The oneness of art and society (and hence social change) is not unique to Native America, but is perhaps uniquely felt in Native tribes, where historically the culture has been assailed in tandem with the people. Lori Pourier, President of the First Peoples Fund, recalls how the schools she attended as a girl were administered by the Bureau of Indian Affairs, and staffed entirely by non-Native teachers. And she says how Native Americans were effectively denied basic religious liberties before the passage of the Native American Religious Freedom Act of 1978. Despite these challenges, Native cultures have proved resilient, as seen in the Indian Controlled Schools movement in the 1970s and the flowering of Sundance ceremonies and other sacred practices.

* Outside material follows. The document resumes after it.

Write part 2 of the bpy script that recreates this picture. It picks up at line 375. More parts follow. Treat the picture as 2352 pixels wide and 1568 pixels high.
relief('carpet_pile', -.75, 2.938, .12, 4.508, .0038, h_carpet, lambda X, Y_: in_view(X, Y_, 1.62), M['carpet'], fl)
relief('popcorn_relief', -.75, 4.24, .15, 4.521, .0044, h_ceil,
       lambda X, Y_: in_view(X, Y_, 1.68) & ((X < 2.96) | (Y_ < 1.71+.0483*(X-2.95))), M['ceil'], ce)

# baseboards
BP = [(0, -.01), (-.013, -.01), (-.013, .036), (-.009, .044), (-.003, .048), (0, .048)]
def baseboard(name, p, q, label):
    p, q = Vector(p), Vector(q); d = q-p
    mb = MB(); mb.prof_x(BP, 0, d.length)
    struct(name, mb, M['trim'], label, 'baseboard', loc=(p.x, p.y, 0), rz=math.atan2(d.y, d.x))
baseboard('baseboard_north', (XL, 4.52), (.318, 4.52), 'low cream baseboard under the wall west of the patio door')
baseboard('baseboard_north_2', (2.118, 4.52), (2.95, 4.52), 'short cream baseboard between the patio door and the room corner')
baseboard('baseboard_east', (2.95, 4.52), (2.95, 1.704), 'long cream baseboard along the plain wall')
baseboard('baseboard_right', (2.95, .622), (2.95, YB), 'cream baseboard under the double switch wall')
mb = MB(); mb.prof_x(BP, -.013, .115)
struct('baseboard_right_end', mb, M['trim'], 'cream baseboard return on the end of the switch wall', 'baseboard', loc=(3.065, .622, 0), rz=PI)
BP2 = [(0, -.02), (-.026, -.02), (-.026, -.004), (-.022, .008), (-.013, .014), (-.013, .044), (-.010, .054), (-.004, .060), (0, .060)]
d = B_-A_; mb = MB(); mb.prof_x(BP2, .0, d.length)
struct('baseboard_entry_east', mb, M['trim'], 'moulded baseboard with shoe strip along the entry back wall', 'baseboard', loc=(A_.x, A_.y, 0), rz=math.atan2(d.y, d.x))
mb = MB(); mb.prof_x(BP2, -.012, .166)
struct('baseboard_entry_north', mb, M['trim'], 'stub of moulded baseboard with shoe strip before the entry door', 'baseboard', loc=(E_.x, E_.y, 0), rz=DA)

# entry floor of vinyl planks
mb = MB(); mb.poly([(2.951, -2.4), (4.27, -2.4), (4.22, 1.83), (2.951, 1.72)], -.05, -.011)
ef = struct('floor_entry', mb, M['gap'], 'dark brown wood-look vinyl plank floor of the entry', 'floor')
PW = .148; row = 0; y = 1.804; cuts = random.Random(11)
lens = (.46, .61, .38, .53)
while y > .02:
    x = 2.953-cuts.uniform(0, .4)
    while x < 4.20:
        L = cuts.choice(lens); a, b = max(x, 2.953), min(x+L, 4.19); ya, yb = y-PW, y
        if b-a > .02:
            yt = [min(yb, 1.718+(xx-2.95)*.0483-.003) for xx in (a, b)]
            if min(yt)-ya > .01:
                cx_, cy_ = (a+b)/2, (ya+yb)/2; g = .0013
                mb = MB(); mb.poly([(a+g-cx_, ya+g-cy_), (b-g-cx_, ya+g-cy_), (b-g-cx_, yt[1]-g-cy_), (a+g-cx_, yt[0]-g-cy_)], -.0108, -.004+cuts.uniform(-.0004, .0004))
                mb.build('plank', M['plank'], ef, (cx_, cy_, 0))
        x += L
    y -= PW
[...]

These are some of the experiences that shape present-day Native philanthropic approaches to storytelling and other cultural work. Pourier says, “As a grantor in Indian country, we know we can’t just separate out culture from other aspects of life.” It’s a perspective that non-Native funders could take on as well. Both because it acknowledges the inseparability of stories (or art) and society, and because it values the cultures from which that belief springs. Native Americans in Philanthropy is a growing circle of nonprofits, tribal communities, and foundations committed to the beliefs, traditions and gifts of Native peoples. The organization’s Executive Director, Carly Hare, says, after all, “We are the original philanthropists and storytellers.”